I was rather dismayed to find yesterday that my friend Brittany (alias: Lee Horne) had written about the very topic I'd considered using as my next blog post. So, despite her beating me to the punch, I'm going to take it on anyway. The subject? Writing in coffee shops.
I'm a major proponent of getting out of the house to write. There's something romantic and whimsical about the image of the starving artist studiously tapping away in the dim light, serenaded by a single candle flickering on the table beside the white glow of that ubiquitous MacBook apple. All right, maybe you can't be much of a starving artist if you have a MacBook, but you get my point. There's something about the atmosphere of a coffee shop that inspires me to get down to business and tap out my dreams.
Of course, there's also the added pressure of the $5, multi-adjective beverage sitting in front of me to guilt me into working. (A tall, non-fat, sugar-free chai tea latte with one shot of espresso is the cure for writer's block.) Coffee shops are sort of like gym memberships that way. If I'm going to pay to be there, I'd better get some work done.

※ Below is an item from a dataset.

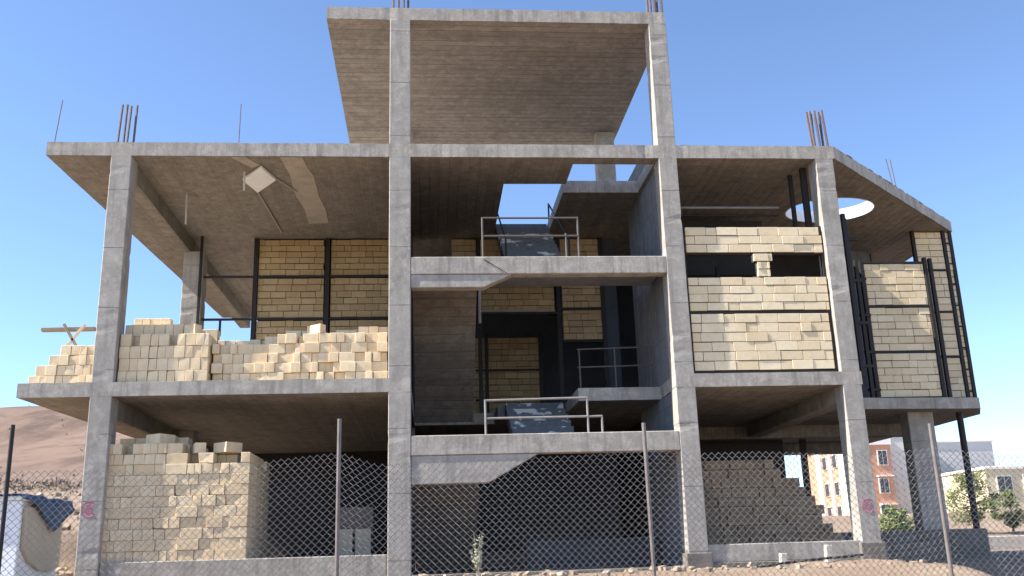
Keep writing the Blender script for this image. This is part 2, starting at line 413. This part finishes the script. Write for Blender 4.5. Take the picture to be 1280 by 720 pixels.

As Brittany points out, there are downsides. Coffee shops can provide plenty of distraction if you give them the opportunity. Friends wanting to chat (though I find most of my coffee shop jaunts tend to be solo these days), obnoxious patrons vying for whose cell phone conversation is most important, teenagers lacking a fully-developed sense of discernment, a poor choice of internet radio stations, etc. My personal favorite is the Patron with No Sense of Personal Boundaries. I tend to be pretty private about my work, and I demand a minimum working radius of three feet. PNSPBs have no scruples about butting up against my table (sometimes literally), despite my less-than-amused glares in their general direction.
But even with these distractions and perhaps because of them, coffee shops can be a wealth of inspiration as well. I have countless snippets of conversations and incidents written down in my moleskine notebook for future inclusion in Nobel-prize-winning novels or Oscar-winning screenplays.
So there you have it. Why do I write at coffee shops? For the image, the guilt and the inspiration shrouded in distraction. I've done my best writing while sitting in those dimmed lights with that candle flickering amidst the glow of my MacBook in my hobo chic fingerless writing gloves. And that's how I like it.